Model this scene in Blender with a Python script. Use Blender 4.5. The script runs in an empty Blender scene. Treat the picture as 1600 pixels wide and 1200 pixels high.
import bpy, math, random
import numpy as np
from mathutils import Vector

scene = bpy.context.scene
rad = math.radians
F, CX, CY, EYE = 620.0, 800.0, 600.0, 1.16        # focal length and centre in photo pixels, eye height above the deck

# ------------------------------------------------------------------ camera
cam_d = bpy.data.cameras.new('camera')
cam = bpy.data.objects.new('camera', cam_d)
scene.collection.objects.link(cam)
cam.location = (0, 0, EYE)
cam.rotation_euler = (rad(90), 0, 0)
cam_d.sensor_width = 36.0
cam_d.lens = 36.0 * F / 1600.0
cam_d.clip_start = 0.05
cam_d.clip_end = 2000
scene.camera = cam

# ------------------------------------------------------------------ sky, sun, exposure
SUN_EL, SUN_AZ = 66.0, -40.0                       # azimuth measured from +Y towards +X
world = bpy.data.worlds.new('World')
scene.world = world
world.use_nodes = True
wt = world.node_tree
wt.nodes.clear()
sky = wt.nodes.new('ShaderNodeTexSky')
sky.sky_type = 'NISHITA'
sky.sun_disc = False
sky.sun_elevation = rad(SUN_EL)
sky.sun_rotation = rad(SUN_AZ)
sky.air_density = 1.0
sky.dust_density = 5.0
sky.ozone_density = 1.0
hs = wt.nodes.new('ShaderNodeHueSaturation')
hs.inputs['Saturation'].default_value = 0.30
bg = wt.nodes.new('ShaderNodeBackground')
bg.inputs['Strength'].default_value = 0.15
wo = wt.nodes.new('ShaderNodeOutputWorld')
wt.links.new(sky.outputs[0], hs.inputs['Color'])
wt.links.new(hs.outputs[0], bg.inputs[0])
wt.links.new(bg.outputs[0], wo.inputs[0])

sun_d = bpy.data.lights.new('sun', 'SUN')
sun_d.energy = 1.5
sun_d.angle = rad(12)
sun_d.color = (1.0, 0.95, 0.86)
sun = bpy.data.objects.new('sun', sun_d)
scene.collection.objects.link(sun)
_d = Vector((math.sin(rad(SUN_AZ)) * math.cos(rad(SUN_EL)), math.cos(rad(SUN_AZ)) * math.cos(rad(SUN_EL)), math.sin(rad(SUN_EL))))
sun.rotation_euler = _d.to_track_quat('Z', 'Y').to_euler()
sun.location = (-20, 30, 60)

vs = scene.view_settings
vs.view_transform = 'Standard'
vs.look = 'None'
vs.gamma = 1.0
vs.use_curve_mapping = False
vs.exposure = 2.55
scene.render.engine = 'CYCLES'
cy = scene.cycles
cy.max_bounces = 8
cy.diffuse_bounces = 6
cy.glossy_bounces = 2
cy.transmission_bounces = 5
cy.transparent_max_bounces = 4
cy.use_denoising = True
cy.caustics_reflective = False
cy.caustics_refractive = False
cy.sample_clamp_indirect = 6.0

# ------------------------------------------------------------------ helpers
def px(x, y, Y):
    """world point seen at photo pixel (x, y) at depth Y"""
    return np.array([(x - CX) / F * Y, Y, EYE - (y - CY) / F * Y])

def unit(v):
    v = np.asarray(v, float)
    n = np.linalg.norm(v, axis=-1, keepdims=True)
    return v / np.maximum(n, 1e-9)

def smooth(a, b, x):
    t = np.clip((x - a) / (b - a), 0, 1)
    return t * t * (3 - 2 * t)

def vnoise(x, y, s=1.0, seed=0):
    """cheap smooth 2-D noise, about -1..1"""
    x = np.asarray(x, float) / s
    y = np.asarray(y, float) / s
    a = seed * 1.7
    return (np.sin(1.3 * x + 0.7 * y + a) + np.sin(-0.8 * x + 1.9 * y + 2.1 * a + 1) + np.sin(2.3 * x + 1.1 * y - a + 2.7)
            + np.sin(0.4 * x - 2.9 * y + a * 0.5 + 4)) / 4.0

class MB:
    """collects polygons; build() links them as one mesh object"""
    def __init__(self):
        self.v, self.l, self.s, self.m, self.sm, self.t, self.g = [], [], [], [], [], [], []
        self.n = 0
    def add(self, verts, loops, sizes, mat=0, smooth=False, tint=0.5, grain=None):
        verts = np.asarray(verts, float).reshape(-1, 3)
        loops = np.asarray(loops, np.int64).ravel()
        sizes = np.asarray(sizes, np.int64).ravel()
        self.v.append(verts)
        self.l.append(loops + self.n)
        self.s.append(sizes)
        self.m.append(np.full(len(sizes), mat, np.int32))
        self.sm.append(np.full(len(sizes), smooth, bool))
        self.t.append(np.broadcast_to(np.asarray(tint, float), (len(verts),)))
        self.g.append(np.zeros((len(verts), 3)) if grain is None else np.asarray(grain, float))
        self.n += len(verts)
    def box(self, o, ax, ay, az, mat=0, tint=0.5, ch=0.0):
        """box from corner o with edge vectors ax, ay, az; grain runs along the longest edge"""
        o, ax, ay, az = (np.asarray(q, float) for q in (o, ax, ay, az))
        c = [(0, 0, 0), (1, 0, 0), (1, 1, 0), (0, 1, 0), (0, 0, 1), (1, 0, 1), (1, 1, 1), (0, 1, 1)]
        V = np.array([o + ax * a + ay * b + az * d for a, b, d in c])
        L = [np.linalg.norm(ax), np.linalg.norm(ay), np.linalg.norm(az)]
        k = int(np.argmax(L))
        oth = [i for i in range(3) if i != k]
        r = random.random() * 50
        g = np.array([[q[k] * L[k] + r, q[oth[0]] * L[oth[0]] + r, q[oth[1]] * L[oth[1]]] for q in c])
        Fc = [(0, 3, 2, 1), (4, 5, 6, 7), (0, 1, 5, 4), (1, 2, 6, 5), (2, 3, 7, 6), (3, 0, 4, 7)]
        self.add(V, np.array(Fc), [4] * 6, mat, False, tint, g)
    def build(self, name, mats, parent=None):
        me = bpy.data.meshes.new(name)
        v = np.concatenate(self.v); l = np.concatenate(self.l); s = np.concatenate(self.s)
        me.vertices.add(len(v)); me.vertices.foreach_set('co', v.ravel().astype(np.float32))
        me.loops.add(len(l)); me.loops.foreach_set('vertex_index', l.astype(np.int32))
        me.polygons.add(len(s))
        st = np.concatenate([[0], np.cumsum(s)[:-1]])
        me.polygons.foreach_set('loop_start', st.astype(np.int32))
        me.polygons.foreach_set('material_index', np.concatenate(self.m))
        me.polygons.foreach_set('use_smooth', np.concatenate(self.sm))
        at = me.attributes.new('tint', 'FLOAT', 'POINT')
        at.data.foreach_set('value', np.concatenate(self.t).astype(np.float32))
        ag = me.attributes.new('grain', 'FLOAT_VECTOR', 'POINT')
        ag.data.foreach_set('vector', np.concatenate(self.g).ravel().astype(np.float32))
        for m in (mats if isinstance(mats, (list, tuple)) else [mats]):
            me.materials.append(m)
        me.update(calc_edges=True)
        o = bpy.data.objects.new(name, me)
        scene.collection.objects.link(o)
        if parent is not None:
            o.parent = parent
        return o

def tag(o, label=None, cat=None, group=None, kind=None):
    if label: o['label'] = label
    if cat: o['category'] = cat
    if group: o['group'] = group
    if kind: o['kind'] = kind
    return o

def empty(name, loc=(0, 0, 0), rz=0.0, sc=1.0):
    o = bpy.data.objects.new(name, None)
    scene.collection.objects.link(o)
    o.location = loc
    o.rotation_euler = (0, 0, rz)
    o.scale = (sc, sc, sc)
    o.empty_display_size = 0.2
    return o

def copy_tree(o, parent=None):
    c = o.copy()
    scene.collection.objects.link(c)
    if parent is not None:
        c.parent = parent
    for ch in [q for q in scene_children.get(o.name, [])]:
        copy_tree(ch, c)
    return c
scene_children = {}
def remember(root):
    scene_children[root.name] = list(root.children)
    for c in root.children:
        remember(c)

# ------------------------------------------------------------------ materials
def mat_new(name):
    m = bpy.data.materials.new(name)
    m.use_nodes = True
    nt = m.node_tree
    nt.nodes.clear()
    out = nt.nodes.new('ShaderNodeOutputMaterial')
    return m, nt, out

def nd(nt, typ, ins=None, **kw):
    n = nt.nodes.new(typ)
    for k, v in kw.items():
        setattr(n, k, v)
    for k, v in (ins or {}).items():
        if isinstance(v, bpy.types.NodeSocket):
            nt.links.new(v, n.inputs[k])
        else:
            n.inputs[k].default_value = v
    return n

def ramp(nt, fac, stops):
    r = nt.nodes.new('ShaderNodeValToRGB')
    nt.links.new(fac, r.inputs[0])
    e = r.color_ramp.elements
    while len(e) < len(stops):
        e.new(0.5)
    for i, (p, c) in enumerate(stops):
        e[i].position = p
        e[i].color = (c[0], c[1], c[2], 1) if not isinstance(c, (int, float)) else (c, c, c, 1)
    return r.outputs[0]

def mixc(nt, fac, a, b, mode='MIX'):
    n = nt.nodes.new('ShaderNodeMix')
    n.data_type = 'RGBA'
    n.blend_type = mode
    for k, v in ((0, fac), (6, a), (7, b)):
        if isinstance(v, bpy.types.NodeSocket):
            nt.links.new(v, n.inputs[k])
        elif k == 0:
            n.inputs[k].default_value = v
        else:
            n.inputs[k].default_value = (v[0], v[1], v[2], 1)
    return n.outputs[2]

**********

OBJECTIVE: From the very first line of the data through the line with "from mathutils import Vector" in it, please reproduce each line exactly and output nothing more.

FINISHED TASK:
Model this scene in Blender with a Python script. Use Blender 4.5. The script runs in an empty Blender scene. Treat the picture as 1600 pixels wide and 1200 pixels high.
import bpy, math, random
import numpy as np
from mathutils import Vector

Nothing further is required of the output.